プロ野球やJリーグなど、スポーツの世界に鑑みても、それは分かります。
いまいち結果が出せず、くすぶっていた選手が、他チームへ移籍することによって見事に輝きを取り戻すといったことが、往々にして起こっている訳です。
例えば、サラリーマンであるあなたが転職や起業を考え始めた時、本当にあなたは今の環境で輝くことが出来ないのか、花を咲かせることが出来ないのか、といったことを、慎重に検討することです。

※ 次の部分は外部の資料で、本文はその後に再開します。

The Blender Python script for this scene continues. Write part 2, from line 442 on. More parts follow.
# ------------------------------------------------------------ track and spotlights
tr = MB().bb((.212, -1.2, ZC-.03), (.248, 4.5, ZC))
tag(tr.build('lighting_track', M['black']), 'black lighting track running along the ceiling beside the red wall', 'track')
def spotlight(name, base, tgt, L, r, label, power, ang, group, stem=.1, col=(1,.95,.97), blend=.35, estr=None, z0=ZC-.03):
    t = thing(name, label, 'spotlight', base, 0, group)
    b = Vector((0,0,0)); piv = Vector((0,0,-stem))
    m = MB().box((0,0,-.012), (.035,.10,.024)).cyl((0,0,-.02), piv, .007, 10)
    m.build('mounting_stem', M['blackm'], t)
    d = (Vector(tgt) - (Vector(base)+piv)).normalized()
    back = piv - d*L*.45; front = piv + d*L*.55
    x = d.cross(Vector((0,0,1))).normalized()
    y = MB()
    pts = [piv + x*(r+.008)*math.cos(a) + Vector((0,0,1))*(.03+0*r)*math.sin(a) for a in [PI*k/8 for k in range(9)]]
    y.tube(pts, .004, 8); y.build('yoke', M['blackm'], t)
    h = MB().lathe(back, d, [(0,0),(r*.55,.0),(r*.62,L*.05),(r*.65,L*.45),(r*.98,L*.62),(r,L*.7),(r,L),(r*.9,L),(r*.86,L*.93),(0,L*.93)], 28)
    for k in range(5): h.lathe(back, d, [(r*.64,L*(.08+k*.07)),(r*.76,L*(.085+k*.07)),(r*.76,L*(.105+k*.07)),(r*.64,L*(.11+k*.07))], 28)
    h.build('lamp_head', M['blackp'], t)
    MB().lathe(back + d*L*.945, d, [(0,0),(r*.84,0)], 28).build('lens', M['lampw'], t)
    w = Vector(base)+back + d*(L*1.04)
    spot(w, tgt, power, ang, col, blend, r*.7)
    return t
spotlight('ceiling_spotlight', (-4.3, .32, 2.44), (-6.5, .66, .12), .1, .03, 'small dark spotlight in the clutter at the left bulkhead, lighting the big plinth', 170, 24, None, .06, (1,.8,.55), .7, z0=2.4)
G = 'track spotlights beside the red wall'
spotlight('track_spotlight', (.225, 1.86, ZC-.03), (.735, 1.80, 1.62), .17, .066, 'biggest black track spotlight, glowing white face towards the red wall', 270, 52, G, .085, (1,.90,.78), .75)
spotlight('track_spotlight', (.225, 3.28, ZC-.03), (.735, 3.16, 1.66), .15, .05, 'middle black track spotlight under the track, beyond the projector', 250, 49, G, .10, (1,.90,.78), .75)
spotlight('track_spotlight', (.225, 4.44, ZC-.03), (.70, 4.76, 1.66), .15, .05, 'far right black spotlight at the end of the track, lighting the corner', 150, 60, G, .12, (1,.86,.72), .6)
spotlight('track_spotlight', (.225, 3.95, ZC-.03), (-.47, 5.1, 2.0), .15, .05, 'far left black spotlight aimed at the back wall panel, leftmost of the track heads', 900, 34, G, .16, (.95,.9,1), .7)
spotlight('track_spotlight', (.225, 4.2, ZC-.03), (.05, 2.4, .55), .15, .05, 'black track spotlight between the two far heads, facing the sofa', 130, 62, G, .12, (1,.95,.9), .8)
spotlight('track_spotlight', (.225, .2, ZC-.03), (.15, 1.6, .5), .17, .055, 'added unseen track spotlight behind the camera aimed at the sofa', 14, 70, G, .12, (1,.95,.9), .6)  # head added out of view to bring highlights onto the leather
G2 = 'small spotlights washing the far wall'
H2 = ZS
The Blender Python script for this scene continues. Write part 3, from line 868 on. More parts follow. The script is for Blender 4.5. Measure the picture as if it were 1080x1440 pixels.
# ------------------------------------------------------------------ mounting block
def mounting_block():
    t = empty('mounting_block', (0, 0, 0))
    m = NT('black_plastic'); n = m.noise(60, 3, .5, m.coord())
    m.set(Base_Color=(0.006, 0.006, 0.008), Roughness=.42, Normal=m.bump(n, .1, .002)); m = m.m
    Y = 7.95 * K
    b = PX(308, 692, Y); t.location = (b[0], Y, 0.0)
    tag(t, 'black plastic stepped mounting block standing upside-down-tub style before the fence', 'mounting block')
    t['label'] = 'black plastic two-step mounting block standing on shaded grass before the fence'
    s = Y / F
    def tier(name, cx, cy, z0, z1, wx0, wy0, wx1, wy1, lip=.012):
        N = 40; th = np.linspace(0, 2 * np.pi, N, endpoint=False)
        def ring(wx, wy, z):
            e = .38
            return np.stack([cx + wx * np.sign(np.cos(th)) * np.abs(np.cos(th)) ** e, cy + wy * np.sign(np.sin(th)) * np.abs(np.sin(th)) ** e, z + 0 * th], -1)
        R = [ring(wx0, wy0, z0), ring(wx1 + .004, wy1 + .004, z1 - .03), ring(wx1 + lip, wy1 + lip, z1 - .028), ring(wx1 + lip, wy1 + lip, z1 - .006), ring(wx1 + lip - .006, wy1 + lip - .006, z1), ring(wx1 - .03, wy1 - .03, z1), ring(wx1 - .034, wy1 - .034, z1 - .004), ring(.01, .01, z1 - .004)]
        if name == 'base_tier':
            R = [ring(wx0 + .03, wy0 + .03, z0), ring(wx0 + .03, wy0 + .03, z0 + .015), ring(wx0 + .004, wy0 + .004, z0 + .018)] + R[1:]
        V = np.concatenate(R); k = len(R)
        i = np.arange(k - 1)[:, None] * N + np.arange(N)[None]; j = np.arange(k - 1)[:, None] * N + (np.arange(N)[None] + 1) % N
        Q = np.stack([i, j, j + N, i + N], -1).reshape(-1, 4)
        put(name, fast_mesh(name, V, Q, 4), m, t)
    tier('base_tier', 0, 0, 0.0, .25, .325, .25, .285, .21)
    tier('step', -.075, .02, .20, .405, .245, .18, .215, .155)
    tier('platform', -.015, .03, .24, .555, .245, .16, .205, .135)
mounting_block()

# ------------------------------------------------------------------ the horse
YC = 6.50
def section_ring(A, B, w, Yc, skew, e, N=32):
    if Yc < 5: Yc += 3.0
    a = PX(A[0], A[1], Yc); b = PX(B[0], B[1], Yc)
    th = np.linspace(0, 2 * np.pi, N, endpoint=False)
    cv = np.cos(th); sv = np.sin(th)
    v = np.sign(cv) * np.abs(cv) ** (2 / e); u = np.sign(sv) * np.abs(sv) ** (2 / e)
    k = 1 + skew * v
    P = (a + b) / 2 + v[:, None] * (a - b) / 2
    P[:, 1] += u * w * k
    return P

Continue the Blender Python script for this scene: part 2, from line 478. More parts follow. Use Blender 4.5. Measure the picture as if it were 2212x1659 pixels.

例えば、起業したあなたが壁にぶつかって逃げ出したくなった時、今の自分は輝いているか、苦労したその先に光は見えるのか、といったことを、念入りに吟味することです。
これは、結果や実績とはまた別の次元の話です。
今は結果が出ていなくても、生き生きと働き、本当の自分が発現出来ているのであれば、逃げずに続けるべきかもしれません。
また、その逆もしかりです。
いずれにしても、肝心なのは、自分自身で吟味・検討し、評価することです。
「お前はダメだ」とか、「君はこの仕事には向いていない」とか、そういった周囲の評価は、あくまで他の人が下したものであって、優先すべきはあなた自身がどう考えるかということであるべきです。
その結果、これ以上輝くことが出来ない、光が見えないと判断したならば、早々に方向転換すべきなのかもしれません。
そして、いざ方向転換を決意したのであれば、自分がもっと輝ける場所、役に立てる環境が他にあるはずだと、自分自身をどこまで信じられるかが勝負です。
自分自身の可能性を大いに信じるその信念を強く持ち、努力した結果、見事に輝きを取り戻し、周囲の評価をひっくり返したという人は、この世の中にたくさん存在します。
それを忘れず、とにかくあなたも自分自身を信じて、突き進むことが大事になってくるでしょう。